Blended learning a mixed blessing

“It attempts to give the university what our official view of blended learning is,” said Students’ Union Vice-President Academic Laura Schultz. “It clarifies the positives of blended learning and the concerns we feel students have. It reflects the positive and negative aspect of blended learning.”

‘Garrison believes this approach to teaching combines the strengths of online learning and traditional teaching methods.

“Face-to-face learning is a fast paced verbal discourse that is exciting, motivating, and engaging,” he said. “The online experience is asynchronous.

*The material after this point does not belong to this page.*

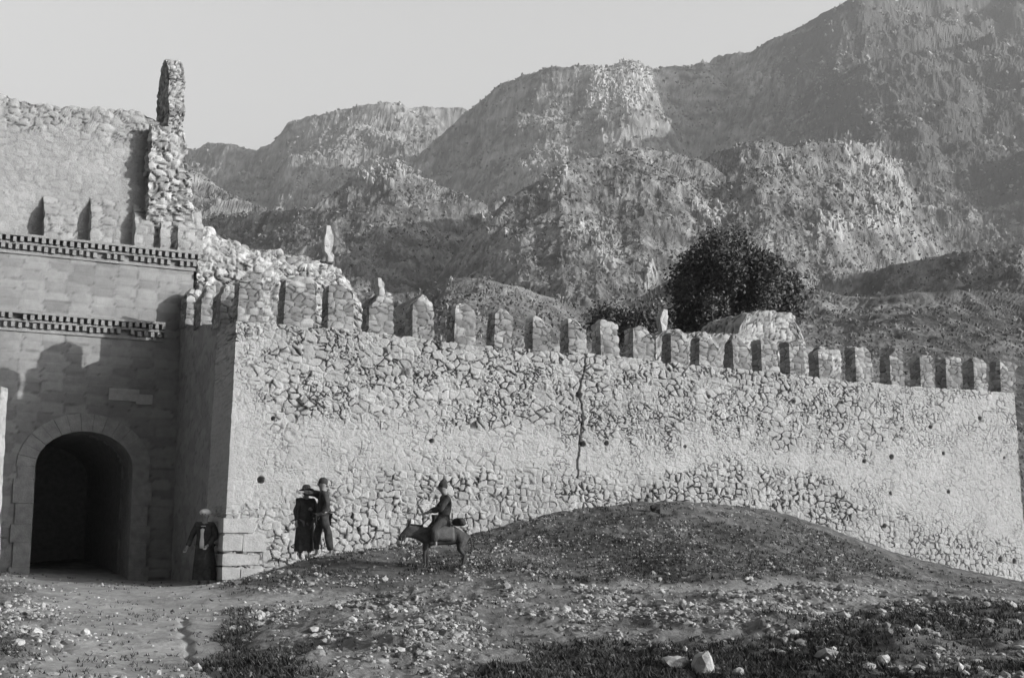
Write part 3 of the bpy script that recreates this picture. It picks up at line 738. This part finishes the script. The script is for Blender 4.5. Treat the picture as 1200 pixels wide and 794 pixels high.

We can read a permanent text and respond to it in a permanent way.”

Schultz is more ambivalent.

“I have mixed feelings about blended learning,” said Schultz. “There are some aspects that are good, but on the same token, it is taking away from face to face time in class. That takes away from learning.”

Garrison stresses that blended learning must be properly implemented and well designed in order to function properly.

“From a student’s perspective, they must take increasing responsibility for their learning,” said Garrison. “Students are more intimately involved in their learning, the purpose is to enhance the quality of the learning experience.”

Garrison understands the hesitation professors have when it comes to blended learning.

“They are quite rightly skeptical, but the majority of people are open to blended learning, especially if it is better for them and their students,” he said.

Both Garrison and Schultz agree that ensuring quality education is paramount.

“We want to facilitate and sustain a community of inquiry,” said Garrison. “The real pay-off of blended learning is as a catalyst to get us to try new things.”